The price drop has also been also attributed to softening demand amid sluggish global growth and new rare earths production coming online.

Inner Mongolia Baotou Steel Rare-Earth Hi-Tech Co., China's largest rare earths producer, has asked its subsidiaries to halt production for a month in an effort to turn falling prices around. The decision came one day after a financial report showed that the company's net profit plunged 89.6 percent from one year earlier in the third quarter.

Nationwide, increasing numbers of companies are following suit.

Such moves have helped to lift prices of major rare earths products by as much as 20 percent from their lowest levels this month, according to baiinfo.com, a domestic industry information provider.

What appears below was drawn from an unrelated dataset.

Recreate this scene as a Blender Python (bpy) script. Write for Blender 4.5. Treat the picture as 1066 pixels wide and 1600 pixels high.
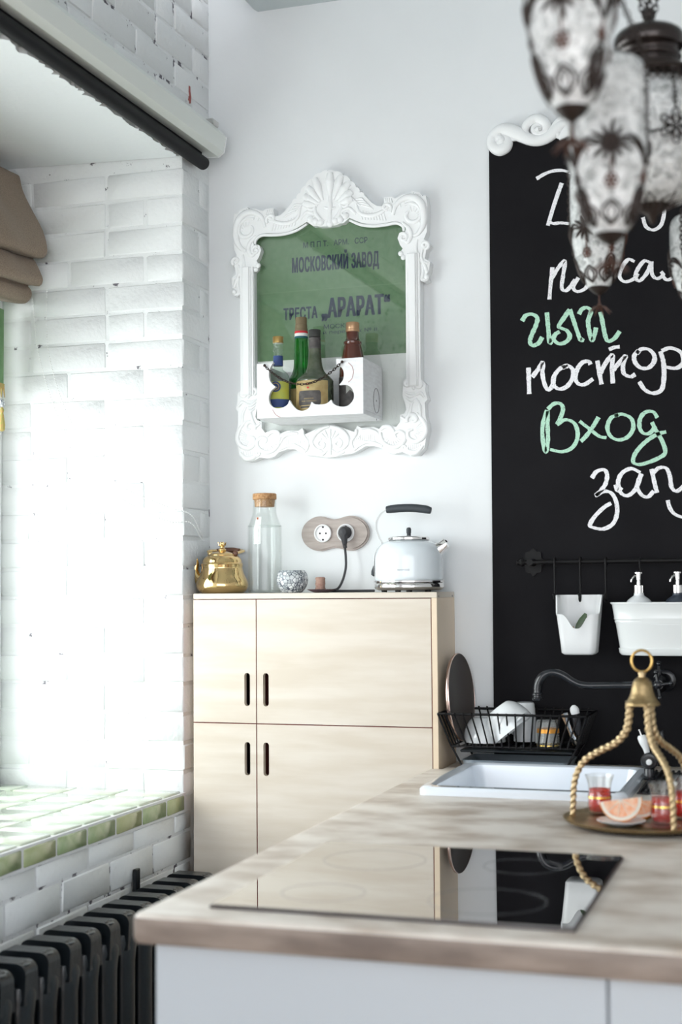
import bpy, math, random
from math import sin, cos, pi, radians, sqrt
from mathutils import Vector, Matrix
from mathutils.geometry import tessellate_polygon
random.seed(7)
for o in list(bpy.data.objects): bpy.data.objects.remove(o)
S = bpy.context.scene
COL = S.collection

# ------------------------------------------------------------------ camera
YAW, PITCH, ROLL, EYE = -.3155, .0537, .0080, 1.40
fw = Vector((sin(YAW)*cos(PITCH), cos(YAW)*cos(PITCH), sin(PITCH)))
_r = Vector((cos(YAW), -sin(YAW), 0)); _d = fw.cross(_r)
RT = _r*cos(ROLL)+_d*sin(ROLL); DN = -_r*sin(ROLL)+_d*cos(ROLL)
cam = bpy.data.cameras.new('camera'); co = bpy.data.objects.new('camera', cam); COL.objects.link(co)
cam.sensor_fit = 'VERTICAL'; cam.sensor_height = 36; cam.lens = 50
co.matrix_world = Matrix(((RT.x, -DN.x, -fw.x, 0), (RT.y, -DN.y, -fw.y, 0), (RT.z, -DN.z, -fw.z, EYE), (0, 0, 0, 1)))
cam.dof.use_dof = True; cam.dof.focus_distance = 4.25; cam.dof.aperture_fstop = 2.8
cam.clip_start = .05
S.camera = co
# ------------------------------------------------------------------ light
W = bpy.data.worlds.new('world'); S.world = W; W.use_nodes = True
bg = W.node_tree.nodes['Background']; bg.inputs[0].default_value = (.95, .965, 1.0, 1); bg.inputs[1].default_value = 2.3
def area(name, loc, rot, sx, sy, power, col=(1, 1, 1)):
    l = bpy.data.lights.new(name, 'AREA'); l.shape = 'RECTANGLE'; l.size = sx; l.size_y = sy; l.energy = power; l.color = col
    o = bpy.data.objects.new(name, l); o.location = loc; o.rotation_euler = rot; COL.objects.link(o); return o
# daylight in the window opening of the left wall
wl_ = area('window_daylight', (-3.4, .55, 1.95), (0, 0, 0), 1.5, 1.5, 42, (.98, .99, 1.0))
wl_.rotation_euler = (Vector((-1.9, 3.7, 1.55))-Vector(wl_.location)).to_track_quat('-Z', 'Y').to_euler()
area('window_sky', (-2.62, 2.85, 1.80), (0, radians(-90), 0), 1.85, 1.9, 20, (.95, .98, 1.0))
S.view_settings.view_transform = 'Standard'; S.view_settings.look = 'None'; S.view_settings.gamma = 1
S.view_settings.use_curve_mapping = False
S.view_settings.exposure = .72
S.cycles.max_bounces = 10; S.cycles.transparent_max_bounces = 24; S.cycles.use_denoising = True
S.cycles.caustics_reflective = False; S.cycles.caustics_refractive = False

# ------------------------------------------------------------------ survey helpers: photo point -> point on a known plane of the room
def ray(px, py): return RT*((px-533)/2222.)+DN*((py-800)/2222.)+fw
def on_y(px, py, Y):
    d = ray(px, py); return Vector((0, 0, EYE))+d*(Y/d.y)
def wxz(px, py, Y=4.02):
    p = on_y(px, py, Y); return (p.x, p.z)

# ------------------------------------------------------------------ materials
MT = {}
def mat(name, col, rough=.5, metal=0., var=None, vs=8., vstr=(1, 1, 1), bump=0., bs=60., bstr=(1, 1, 1), coat=0., trans=0., ior=1.5, alpha=1., emit=None, rnd=None, spec=.5, detail=4., ramp=(.35, .65), sheen=0.):
    m = bpy.data.materials.new(name); m.use_nodes = True; MT[name] = m
    nt = m.node_tree; b = nt.nodes['Principled BSDF']; L = nt.links.new
    I = b.inputs
    I['Base Color'].default_value = (*col, 1); I['Roughness'].default_value = rough; I['Metallic'].default_value = metal
    I['Coat Weight'].default_value = coat; I['Coat Roughness'].default_value = .05
    I['Transmission Weight'].default_value = trans; I['IOR'].default_value = ior; I['Alpha'].default_value = alpha
    I['Specular IOR Level'].default_value = spec; I['Sheen Weight'].default_value = sheen
    tc = nt.nodes.new('ShaderNodeTexCoord')
    if var or rnd:
        out = None
        if var:
            mp = nt.nodes.new('ShaderNodeMapping'); mp.inputs['Scale'].default_value = vstr; L(tc.outputs['Object'], mp.inputs[0])
            n = nt.nodes.new('ShaderNodeTexNoise'); n.inputs['Scale'].default_value = vs; n.inputs['Detail'].default_value = detail; L(mp.outputs[0], n.inputs['Vector'])
            r = nt.nodes.new('ShaderNodeValToRGB'); r.color_ramp.elements[0].position = ramp[0]; r.color_ramp.elements[1].position = ramp[1]
            r.color_ramp.elements[0].color = (*col, 1); r.color_ramp.elements[1].color = (*var, 1); L(n.outputs['Fac'], r.inputs[0]); out = r.outputs[0]
        if rnd:
            oi = nt.nodes.new('ShaderNodeObjectInfo'); mx = nt.nodes.new('ShaderNodeMix'); mx.data_type = 'RGBA'
            ma = nt.nodes.new('ShaderNodeMath'); ma.operation = 'MULTIPLY'; ma.inputs[1].default_value = .8; L(oi.outputs['Random'], ma.inputs[0]); L(ma.outputs[0], mx.inputs[0])
            if out: L(out, mx.inputs[6])
            else: mx.inputs[6].default_value = (*col, 1)
            mx.inputs[7].default_value = (*rnd, 1); out = mx.outputs[2]
        L(out, I['Base Color'])
    if bump:
        mp = nt.nodes.new('ShaderNodeMapping'); mp.inputs['Scale'].default_value = bstr; L(tc.outputs['Object'], mp.inputs[0])
        n = nt.nodes.new('ShaderNodeTexNoise'); n.inputs['Scale'].default_value = bs; n.inputs['Detail'].default_value = 5; L(mp.outputs[0], n.inputs['Vector'])
        bp = nt.nodes.new('ShaderNodeBump'); bp.inputs['Strength'].default_value = bump; bp.inputs['Distance'].default_value = .004; L(n.outputs['Fac'], bp.inputs['Height']); L(bp.outputs[0], I['Normal'])
    if emit: I['Emission Color'].default_value = (*emit[:3], 1); I['Emission Strength'].default_value = emit[3]
    return m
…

However, analysts doubt whether the effect will last, as new output from the U.S. Molycorp and Australia's Lynas Corp. may pressure prices, especially those of light rare earths, which are not as scarce and strategically-important as heavy rare earths.

To support the sector, Li Zhuxing said the government must unveil more measures to stimulate domestic downstream application industries in order to offset falling export orders.

Gong Bin, president of Ganzhou Qiandong Rare Earth Group Co., hopes the government will intensify its crackdown on illegal mining and smuggling, issues he said have exacerbated the already troubling situation.

According to statistics from 2011, the amount of rare earths smuggled out of China was 1.2 times the amount of rare earths legally exported, said Ma Rongzhang, secretary general of the Association of China Rare Earth Industry. This means that nearly 22,320 tonnes of rare earths were smuggled out of China last year.